Читаю бесконечное письмо от Макса к Вики[620]. Он хотел, чтоб я прочла его. Он старается быть справедливым; но письмо более чем тяжело, так как многое в нем верно насчет положения пленных. Здесь могу только повторить, что следует послать с г-жей Оржевской высшее должностное лицо для осмотра наших тюрем, в особенности сибирских. Они так далеко, и, конечно, люди у нас, когда не на глазах, то, к сожалению, редко исполняют хорошо свои обязанности. Письмо очень огорчило меня, в нем много верного, но много также и неправды. Он говорит, что у нас в России не поверят тому, что говорят немцы о нашем обращении с военнопленными (также и наоборот). Я поняла, что именно сестры доложили ему о казаках также. Но все это слишком тяжело; я только нахожу, что он прав, когда говорит, что у них не хватает продовольствия для вполне достаточного питания пленных, так как подвоз провианта к ним отрезан отовсюду (теперь из Турции, я думаю, подвозят, это для них большая поддержка). А мы можем лучше питать и давать больше жиров, в которых они нуждаются — в Сибири поезда ходят правильно, — и помещение нужно потеплее и почище. Этого требует человеколюбие, и, кроме того надо, чтобы никто не смел дурно отзываться о нашем обращении с пленными. Хочется распорядиться построже и наказать тех, кто не слушается, а я не имею права вмешиваться, в качестве “немки”. Есть скоты, упорно называющие меня так, для того, вероятно, чтобы воспрепятствовать моему вмешательству. Холод у нас чересчур силен, усилением питания можно спасти их жизни; 1000 человек уже умерло: выносить наш климат ведь так ужасно трудно. Надеюсь, что Георгий и Татищев[621] на обратном пути произведут тщательную ревизию особенно в мелких городах, и сунут нос повсюду, так как налету не заметишь многого. Фредерикс мог бы послать Г.[622] шифрованную телеграмму с твоим приказом: только твоя мама и я просили его съездить и взглянуть. Он не должен говорить об этом заранее, иначе там подготовятся к его приезду. Татищев может быть полезен, так как хорошо говорит по-немецки; он сумеет обойтись с германскими офицерами и узнать истинную правду насчет их содержания и насчет того, действительно ли их били. Отвратительно, если правда, а это могло случиться там, вдали. Коль скоро им будет лучше у нас, то и они станут поступать гуманнее, так как Макс намерен помогать в память своей матери. А если и Джорджи[623] сделает то же, то будет превосходно.

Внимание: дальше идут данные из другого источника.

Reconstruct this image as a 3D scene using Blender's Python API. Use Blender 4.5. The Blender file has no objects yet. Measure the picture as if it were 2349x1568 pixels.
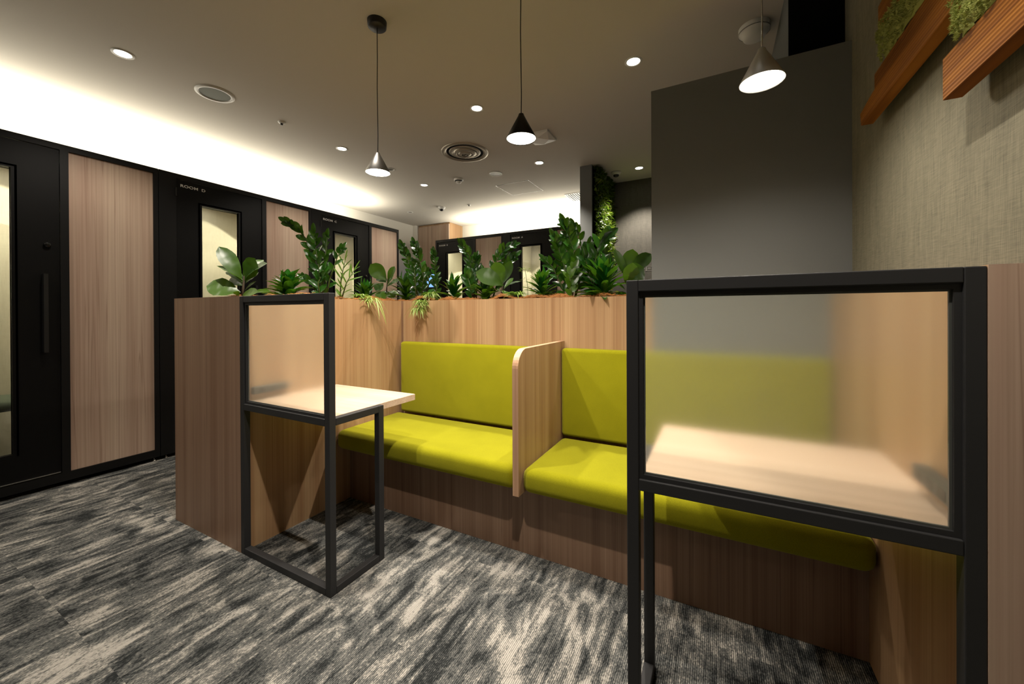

Пошли кого-нибудь для ревизии также и здесь; в Сибирь же пусть едет г-жа О.[624] чтобы встретить Г. [625]. Вот планы твоей женушки.
Почему ты теперь, когда ты посвободнее, не подготовляешь ничего на случай смены старика[626]? Я уверена, он чувствует, что в последнее время поступал неразумно, долго не видавшись со мной: он сознает, что, увы, он неправ.
Драгоценный мой, я послала Бэби в церковь на водосвятие, а перед тем у него были учителя.
Яркое солнышко.
Я очень рада, что у Ани много дела с ее убежищем; она ездит по нескольку раз в день, чтобы смотреть за всем и распоряжаться. И как много всего нужно для 50 инвалидов, для санитаров, сестер, докторов и пр.! Ей помогают Вильчк.[627], Ломан и Решетников[628] (из Москвы); у нее, кажется, 27000, — и все — пожертвования! Своих она еще не далани копейки. Так хорошо, что наконец для нее нашлось дело: ей некогда хандрить, и Бог благословит ее за этот труд[629]. В результате она за эту неделю потеряла в весе фунт, что приводит Жука в восторг. Завтра она принимает своих первых солдат.